Nachdem wir also die letzten Züge durch’s salzige Meer gezogen haben, das letzte Mal den Strand rauf und runter spaziert sind, eine letzte Runde Frisbee gezockt haben und noch mal Fisch essen waren, sind wir mit dem Sleeper-Bus nach Hampi gefahren. Jeder Traveller in Indien hat schon mal von Hampi gehört und jeder redet darüber. Es ist fast so, als sei Hampi das gelobte Land, oder eine Oase, über die es die wundersamsten Geschichten zu erzählen gibt. Wie ich aber zwei Monate vorher selbst erleben durfte, und was mich in die Position gebracht hat, mitzureden, weil ich ja selbst schon dort war, sind alle herrlichen Beschreibungen über Hampi, die sich gerüchteweise verbreiten, gar nicht mal so falsch, wenn nicht vollkommen berechtigt. Deswegen und weil Justyna diesen Ort auch noch sehen sollte, haben wir dort einen letzten Stop eingeplant.

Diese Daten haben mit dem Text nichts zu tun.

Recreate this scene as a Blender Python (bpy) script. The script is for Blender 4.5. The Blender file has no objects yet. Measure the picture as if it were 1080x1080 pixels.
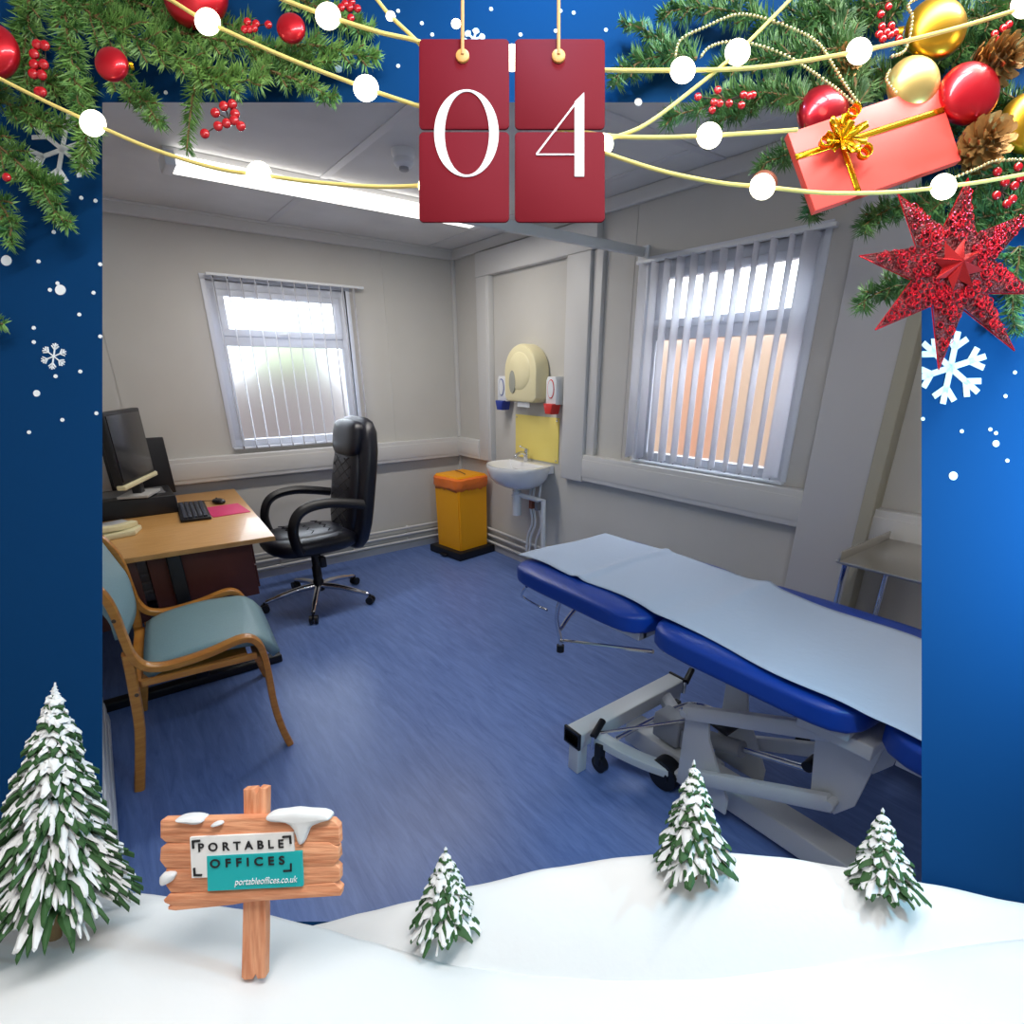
import bpy, bmesh, math, random
from mathutils import Vector, Matrix, Euler
random.seed(7)
V = Vector; PI = math.pi
sc = bpy.context.scene
COL = bpy.data.collections.new('scene'); sc.collection.children.link(COL)

# ------------------------------------------------------------------ helpers
def srgb(r, g, b):
    f = lambda c: (c/255/12.92) if c/255 <= .04045 else ((c/255+.055)/1.055)**2.4
    return (f(r), f(g), f(b), 1)

MATS = {}
def mat(name, col, rough=.5, metal=0, noise=0, nscale=20, bump=0, bscale=60, emit=None, estr=0, coat=0, col2=None, stretch=None, sheen=0, spec=.5, sss=0):
    if name in MATS: return MATS[name]
    m = bpy.data.materials.new(name); m.use_nodes = True
    nt = m.node_tree; N = nt.nodes; L = nt.links
    b = N['Principled BSDF']
    c = col if len(col) == 4 else (*col, 1)
    b.inputs['Base Color'].default_value = c
    b.inputs['Roughness'].default_value = rough
    b.inputs['Metallic'].default_value = metal
    b.inputs['Coat Weight'].default_value = coat
    b.inputs['Specular IOR Level'].default_value = spec
    b.inputs['Sheen Weight'].default_value = sheen
    tc = N.new('ShaderNodeTexCoord')
    src = tc.outputs['Object']
    if stretch:
        mp = N.new('ShaderNodeMapping'); mp.inputs['Scale'].default_value = stretch
        L.new(src, mp.inputs['Vector']); src = mp.outputs['Vector']
    if noise or col2:
        n = N.new('ShaderNodeTexNoise'); n.inputs['Scale'].default_value = nscale; n.inputs['Detail'].default_value = 5
        L.new(src, n.inputs['Vector'])
        r = N.new('ShaderNodeValToRGB')
        k = noise
        c2 = col2 if col2 else tuple(min(1, x*(1+k)) for x in c[:3])+(1,)
        c1 = c if col2 else tuple(x*(1-k) for x in c[:3])+(1,)
        r.color_ramp.elements[0].color = c1; r.color_ramp.elements[0].position = .35
        r.color_ramp.elements[1].color = c2; r.color_ramp.elements[1].position = .65
        L.new(n.outputs['Fac'], r.inputs['Fac']); L.new(r.outputs['Color'], b.inputs['Base Color'])
    if bump:
        n2 = N.new('ShaderNodeTexNoise'); n2.inputs['Scale'].default_value = bscale; n2.inputs['Detail'].default_value = 4
        L.new(src, n2.inputs['Vector'])
        bp = N.new('ShaderNodeBump'); bp.inputs['Strength'].default_value = bump; bp.inputs['Distance'].default_value = .01
        L.new(n2.outputs['Fac'], bp.inputs['Height']); L.new(bp.outputs['Normal'], b.inputs['Normal'])
    if emit:
        b.inputs['Emission Color'].default_value = emit if len(emit) == 4 else (*emit, 1)
        b.inputs['Emission Strength'].default_value = estr
    MATS[name] = m
    return m

class MB:
    """collects shapes and links them as one mesh object"""
    def __init__(s): s.b = bmesh.new()
    def _add(s, vs, fs, M=None, smooth=True):
        bv = [s.b.verts.new(M @ V(v) if M else V(v)) for v in vs]
        for f in fs:
            try:
                fa = s.b.faces.new([bv[i] for i in f]); fa.smooth = smooth
            except ValueError: pass
        return bv
    def box(s, lo, hi, bev=0, M=None):
        t = bmesh.new()
        bmesh.ops.create_cube(t, size=1)
        c = (V(lo)+V(hi))/2; d = V(hi)-V(lo)
        for v in t.verts: v.co = V((v.co.x*d.x, v.co.y*d.y, v.co.z*d.z))+c
        if bev: bmesh.ops.bevel(t, geom=list(t.edges), offset=min(bev, min(abs(x) for x in d)*.45), segments=3, profile=.5, affect='EDGES')
        s.merge(t, M); return s
    def merge(s, t, M=None, smooth=True):
        mp = {}
        for v in t.verts: mp[v] = s.b.verts.new(M @ v.co if M else v.co)
        for f in t.faces:
            try:
                fa = s.b.faces.new([mp[v] for v in f.verts]); fa.smooth = smooth
            except ValueError: pass
        t.free()
    def tube(s, pts, r, n=10, r2=None, cap=True, flat=None):
        pts = [V(p) for p in pts]
        rs = [r+( (r2 if r2 is not None else r)-r)*i/(len(pts)-1) for i in range(len(pts))] if not isinstance(r, (list, tuple)) else r
        rings = []; up = None
        for i, p in enumerate(pts):
            d = (pts[min(i+1, len(pts)-1)]-pts[max(i-1, 0)]).normalized()
            if up is None:
                up = V((0, 0, 1)) if abs(d.z) < .9 else V((1, 0, 0))
            a = d.cross(up)
            if a.length < 1e-5: a = d.orthogonal()
            a.normalize(); bb = a.cross(d).normalized(); up = bb
            ring = []
            for k in range(n):
                t = 2*PI*k/n
                if flat:   # flat=(half width along a, half thickness along b)
                    ca, sa = math.cos(t), math.sin(t); e = .45
                    q = a*(math.copysign(abs(ca)**e, ca)*flat[0]) + bb*(math.copysign(abs(sa)**e, sa)*flat[1])
                else: q = a*(math.cos(t)*rs[i])+bb*(math.sin(t)*rs[i])
                ring.append(s.b.verts.new(p+q))
            rings.append(ring)
        for i in range(len(rings)-1):
            for k in range(n):
                f = s.b.faces.new([rings[i][k], rings[i][(k+1) % n], rings[i+1][(k+1) % n], rings[i+1][k]]); f.smooth = True
        if cap:
            s.b.faces.new(rings[0][::-1]); s.b.faces.new(rings[-1])
        return s
    def cyl(s, a, b, r, r2=None, n=24): return s.tube([a, b], r, n, r2)
    def ball(s, c, r, seg=20, M=None, scale=(1, 1, 1)):
        t = bmesh.new(); bmesh.ops.create_uvsphere(t, u_segments=seg, v_segments=max(6, seg*2//3), radius=1)
        rr = V(scale)*r
        for v in t.verts: v.co = V((v.co.x*rr.x, v.co.y*rr.y, v.co.z*rr.z))+V(c)
        s.merge(t, M); return s
    def lathe(s, prof, c=(0, 0, 0), n=32, M=None):
        vs = []; fs = []
        for (r, z) in prof:
            for k in range(n):
                t = 2*PI*k/n; vs.append((c[0]+r*math.cos(t), c[1]+r*math.sin(t), c[2]+z))
        for i in range(len(prof)-1):
            for k in range(n): fs.append((i*n+k, i*n+(k+1) % n, (i+1)*n+(k+1) % n, (i+1)*n+k))
        fs.append(tuple(range(n))[::-1]); fs.append(tuple(range((len(prof)-1)*n, len(prof)*n)))
        s._add(vs, fs, M); return s
    def prism(s, poly, h0, h1, M=None, bev=0, smooth=False):
        """polygon in local xy, extruded in z from h0 to h1"""
        t = bmesh.new()
        lo = [t.verts.new((x, y, h0)) for x, y in poly]; hi = [t.verts.new((x, y, h1)) for x, y in poly]
        n = len(poly); t.faces.new(lo[::-1]); t.faces.new(hi)
        for i in range(n): t.faces.new([lo[i], lo[(i+1) % n], hi[(i+1) % n], hi[i]])
        bmesh.ops.recalc_face_normals(t, faces=t.faces)
        if bev:
            ed = [e for e in t.edges if abs(e.verts[0].co.z-e.verts[1].co.z) < 1e-7]
            bmesh.ops.bevel(t, geom=ed, offset=bev, segments=2, profile=.5, affect='EDGES')
        s.merge(t, M); return s
    def grid(s, f, nu, nv, M=None):
        vs = [f(i/nu, j/nv) for i in range(nu+1) for j in range(nv+1)]
        fs = [(i*(nv+1)+j, (i+1)*(nv+1)+j, (i+1)*(nv+1)+j+1, i*(nv+1)+j+1) for i in range(nu) for j in range(nv)]
        s._add(vs, fs, M); return s
    def build(s, name, m, parent=None, M=None, solid=0, sub=0, normals=True, offset=-1, angle=40):
        if normals: bmesh.ops.recalc_face_normals(s.b, faces=s.b.faces)
        me = bpy.data.meshes.new(name); s.b.to_mesh(me); s.b.free()
        me.set_sharp_from_angle(angle=math.radians(angle))
        me.materials.append(m)
        o = bpy.data.objects.new(name, me); COL.objects.link(o)
        if parent: o.parent = parent
        elif M is not None: o.matrix_world = M
        if solid:
            md = o.modifiers.new('solid', 'SOLIDIFY'); md.thickness = solid; md.offset = offset
        if sub:
            md = o.modifiers.new('sub', 'SUBSURF'); md.levels = sub; md.render_levels = sub
        return o

def tag(o, label=None, cat=None, group=None, kind=None):
    if label: o['label'] = label
    if cat: o['category'] = cat
    if group: o['group'] = group
    if kind: o['kind'] = kind
    return o
def thing(name, label, cat, loc=(0, 0, 0), rz=0, group=None, M=None):
    o = bpy.data.objects.new(name, None); COL.objects.link(o); o.empty_display_size = .05
    if M is not None: o.matrix_world = M
    else: o.location = loc; o.rotation_euler = (0, 0, rz)
    return tag(o, label, cat, group)
def struct(o): o['kind'] = 'structure'; return o
def copy_tree(o, parent=None):
    c = o.copy(); COL.objects.link(c)
    if parent: c.parent = parent
    for ch in list(o.children): copy_tree(ch, c)
    return c
def smooth_path(pts, n=8, closed=False):
    """Catmull-Rom through the points"""
    P = [V(p) for p in pts]; out = []
    for i in range(len(P)-1):
        p0 = P[max(i-1, 0)]; p1 = P[i]; p2 = P[i+1]; p3 = P[min(i+2, len(P)-1)]
        for k in range(n):
            t = k/n
            out.append(.5*((2*p1)+(-p0+p2)*t+(2*p0-5*p1+4*p2-p3)*t*t+(-p0+3*p1-3*p2+p3)*t**3))
    out.append(P[-1]); return out
def interp(tab, x):
    if x <= tab[0][0]: return tab[0][1]
    for (a, b), (c, d) in zip(tab, tab[1:]):
        if x <= c:
            t = (x-a)/(c-a); t = t*t*(3-2*t)*.35+t*.65
            return b+(d-b)*t
    return tab[-1][1]

# ------------------------------------------------------------------ camera
FPX = 556.; PX = 545.; PY = 612.
pit = math.radians(21.5); yaw = math.radians(52.7)
Fv = V((math.cos(yaw)*math.cos(pit), math.sin(yaw)*math.cos(pit), -math.sin(pit)))
Rv = V((math.sin(yaw), -math.cos(yaw), 0)); Uv = Rv.cross(Fv)
CAM = V((-2.6012, -4.2757, 1.5))
cd = bpy.data.cameras.new('camera'); cam = bpy.data.objects.new('camera', cd); COL.objects.link(cam)
cd.sensor_width = 36; cd.lens = FPX/1080*36; cd.shift_x = (540-PX)/1080; cd.shift_y = (PY-540)/1080; cd.clip_start = .02
cam.matrix_world = Matrix(((Rv.x, Uv.x, -Fv.x, CAM.x), (Rv.y, Uv.y, -Fv.y, CAM.y), (Rv.z, Uv.z, -Fv.z, CAM.z), (0, 0, 0, 1)))
sc.camera = cam

# ------------------------------------------------------------------ materials
M_wall = mat('wall_paint', (.57, .555, .525), .75, noise=.02, nscale=3, bump=.03, bscale=300)
M_ceil = mat('ceiling_panel', (.66, .66, .66), .7, noise=.06, nscale=2.5)
M_trim = mat('white_trim', (.62, .615, .61), .45)
M_upvc = mat('white_upvc', (.72, .75, .82), .35)
M_beech = mat('beech', srgb(206, 142, 62), .38, col2=srgb(190, 120, 46), nscale=9, stretch=(1, 1, 8), coat=.3)
M_desk = mat('desk_beech', srgb(214, 164, 100), .32, col2=srgb(203, 150, 86), nscale=10, stretch=(1, 10, 1), coat=.2)
M_darkwood = mat('dark_brown_panel', srgb(92, 44, 32), .5, noise=.15, nscale=6, stretch=(1, 1, .2))
M_teal = mat('teal_vinyl', srgb(134, 168, 178), .5, noise=.06, nscale=220, bump=.05, bscale=400)
M_leather = mat('black_leather', srgb(17, 19, 32), .34, bump=.15, bscale=180, spec=.6)
M_black = mat('black_plastic', srgb(17, 17, 24), .45)
M_blackg = mat('black_gloss', srgb(14, 14, 22), .2)
M_chrome = mat('chrome', (.75, .76, .8, 1), .15, metal=1)
M_steel = mat('brushed_steel', (.62, .6, .56, 1), .28, metal=1, bump=.02, bscale=200)
M_blue = mat('royal_blue_vinyl', srgb(14, 62, 160), .38, bump=.05, bscale=250)
M_paper = mat('paper_roll', (.47, .56, .72), .75, bump=.12, bscale=45)
M_grey = mat('grey_painted_steel', srgb(206, 212, 216), .35)
M_yellow = mat('yellow_plastic', srgb(250, 170, 8), .45)
M_orange = mat('orange_bag', srgb(255, 128, 48), .4, bump=.5, bscale=30)
M_cream = mat('cream_plastic', srgb(232, 222, 180), .35)
M_white = mat('white_plastic', (.75, .77, .8), .35)
M_ceramic = mat('ceramic', (.8, .8, .82), .12, coat=.5)
M_splash = mat('yellow_splashback', srgb(238, 218, 120), .35)

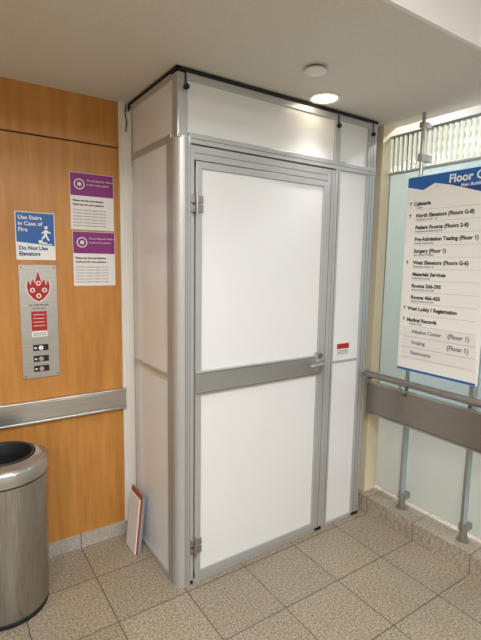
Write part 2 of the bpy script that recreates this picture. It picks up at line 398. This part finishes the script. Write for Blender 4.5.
flat('flame',blob(.085,.438,flame),.0007,'red',f)
for i,(cx,cy) in enumerate([(.058,.433),(.085,.466),(.112,.433),(.085,.405)]):
    flat('flame_dot',circ(cx,cy,.0115),.0013+.0001*i,'white',f)
    flat('flame_dot_icon',circ(cx,cy,.006),.0021+.0001*i,'red',f)
text('caption','IN CASE OF FIRE',.012,.085,.356,.0003,'text',f,.0003,'CENTER')
text('caption','use exit stairs',.011,.085,.342,.0003,'text',f,.0002,'CENTER')
flat('red_notice',rect(.048,.235,.118,.33),0,'red',f)
for i in range(4): flat('notice_line',rect(.056,.312-.018*i,.108,.3145-.018*i),.0007,'white',f)
flat('notice_white',rect(.048,.205,.118,.232),0,'white',f)
for i in range(2): flat('notice_ink',rect(.054,.212+.009*i,.112,.2145+.009*i),.0007,'text',f)
for y in (.150,.095,.045):
    box('button_housing',.050,.120,y-.014,y+.016,0,.003,'black',f,.001)
    lathe('button',[(0,0),(.011,0),(.011,.004),(0,.005)],'white' if y>.14 else 'steel',f,(.085,y,.003),20)
    flat('button_tag',rect(.055,y-.004,.066,y+.004),.0031,'white',f)
for x in(.012,.158):
    for yy in(.012,.542): lathe('screw',[(.004,0),(.004,.0015),(0,.002)],'alud',f,(x,yy,0),12)
for i,(z0,z1,x0,x1) in enumerate(((1.70,1.978,.567,.784),(1.418,1.692,.573,.786))):
    e,f,w,h=wallsign('paper_notice',x0,x1,z0,z1,.0012,'paper')
    flat('purple_header',rect(.002,h*.60,w-.002,h-.002),0,'purple',f)
    flat('circle',circ(.045,h*.80,.026),.0007,'paper',f); flat('circle_in',circ(.045,h*.80,.021),.0009,'purple',f); flat('circle_dot',circ(.045,h*.80,.010),.0014,'paper',f)
    text('head','We are Open for Walk-ins',.0125,.08,h*.86,.0008,'white',f); text('head','to serve every patient',.0125,.08,h*.79,.0008,'white',f)
    text('headline','Please use the next elevator',.0135,.012,h*.50,.0003,'text',f,.0006)
    text('headline','thank you for your patience',.0135,.012,h*.43,.0003,'text',f,.0006)
    for k in range(6): text('line','the elevator is closed for upgrade work area',.009,.012,h*(.34-.055*k),.0003,'stext',f,.0002)

# ---------- ceiling fixtures ----------
DL=[(.078,0),(.078,-.005),(.070,-.008),(.062,-.005),(.060,-.001)]
dl=empty('recessed_downlight',(1.615,1.695,H))
lathe('trim_ring',DL,'plastic',dl)
lathe('lens',[(.062,-.0025),(0,-.0025)],'lamp',dl)
sd=empty('smoke_detector',(1.345,1.473,H))
lathe('base',[(.038,0),(.038,-.010),(0,-.010)],'alud',sd)
lathe('cover',[(.030,-.008),(.046,-.010),(.047,-.016),(.036,-.020),(0,-.021)],'plastic',sd)
def area(name,loc,sx,sy,e,col=(1,.95,.88),rot=(0,0,0)):
    li=bpy.data.lights.new(name,'AREA'); li.shape='RECTANGLE'; li.size=sx; li.size_y=sy; li.energy=e; li.color=col
    o=bpy.data.objects.new(name,li); o.location=loc; o.rotation_euler=rot; C.objects.link(o); return o
for (x,y) in ((.2,-.2),(-1.4,-1.2),(1.4,-1.6)):  # out-of-view ceiling panels, added as general fill light
    t=empty('ceiling_fill_panel')
    box('frame',x-.32,x+.32,y-.32,y+.32,H+.335,H+.35,'plastic',t)
    box('lens',x-.29,x+.29,y-.29,y+.29,H+.33,H+.336,'fill_lens',t)
    area('fill_panel_light',(x,y,H+.32),.56,.56,46,(1,.99,.975))
t=empty('corridor_fill_panel'); box('frame',3.3,3.9,.2,1.4,HC-.015,HC,'plastic',t); box('lens',3.33,3.87,.23,1.37,HC-.02,HC-.014,'fill_lens',t)  # added panel above the corridor, brightens the frosted glass from behind
area('corridor_fill_light',(3.6,.8,HC-.03),.56,1.1,110,(1,1,1))  # added fill lamp, backlights the glass
for (x,y) in ((.35,1.35),(-.7,1.45)):  # two extra downlights out of view, added to light the room
    d=empty('recessed_downlight',(x,y,H)); lathe('trim_ring',DL,'plastic',d); lathe('lens',[(.062,-.0025),(0,-.0025)],'lamp',d)
def spot(name,loc,e,ang=130,bl=.8,r=.06):
    li=bpy.data.lights.new(name,'SPOT'); li.energy=e; li.spot_size=math.radians(ang); li.spot_blend=bl; li.shadow_soft_size=r; li.color=(1,.96,.91)
    o=bpy.data.objects.new(name,li); o.location=loc; C.objects.link(o)
spot('downlight_beam',(1.615,1.64,H-.012),10,110,1)
spot('fill_beam_b',(.35,1.35,H-.012),18)  # fill spot for the added downlight
spot('fill_beam_c',(-.7,1.45,H-.012),17)  # fill spot for the other added downlight
w=bpy.data.worlds.new('world'); S.world=w; w.use_nodes=True
w.node_tree.nodes['Background'].inputs[0].default_value=(.93,.965,1,1); w.node_tree.nodes['Background'].inputs[1].default_value=1.6
# ---------- CAMERA ----------
yaw=math.radians(34.0); p=math.radians(7.3); r=math.radians(.94)
Fh=Vector((math.sin(yaw),math.cos(yaw),0)); R=Vector((math.cos(yaw),-math.sin(yaw),0))
F=Fh*math.cos(p)-Vector((0,0,math.sin(p))); U=R.cross(F)
cr=R*math.cos(r)+U*math.sin(r); cu=U*math.cos(r)-R*math.sin(r)
m=Matrix((cr,cu,-F)).transposed().to_4x4(); m.translation=(0,0,1.55)
cam=bpy.data.cameras.new('camera'); co=bpy.data.objects.new('camera',cam); C.objects.link(co); co.matrix_world=m
cam.sensor_width=36; cam.lens=450*36/640; cam.clip_start=.02
S.camera=co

Da ja nichts in der Welt einfach nur komplett cool sein kann, quasi zu schön um wahr zu sein, gestaltete sich die Fahrt von Goa nach Hampi als ultimative Tortur. Es gibt keine direkten Züge, sondern nur solche, bei denen man drei Mal mitten in der Nacht umsteigen muss. Die weniger üble Alternative stellte der Sleeper-Bus dar, der neun Stunden lang durch die Nacht und über Indiens Strassen heizt (keiner weiteren Erklärung würdig). Diese Busse transportiert Touristen in winzigen Schlafzellen, auf einer Seite sogar Doppelzellen, von denen wir eine für uns reservieren konnten. Ich glaube, es hätte ziemlich bequem werden können, hätten wir uns den Platz nicht mit unserem kompletten Gepäck teilen müssen, weil der Kofferraum kaum mehr als ein Handschuhfach war. Also kamen wir am nächsten Morgen pünktlich zum Sonnenaufgang (Nr. 9) mit steifen Knien und weichgeschüttelt mit voller Blase in Hampi an. Scheint mir so, als gäbe es keine Möglichkeit diesen Ort nicht völlig übermüdet zu erreichen. Ist wahrscheinlich eine Masche der Tourismusbehörde, um Hampi noch magischer erscheinen zu lassen.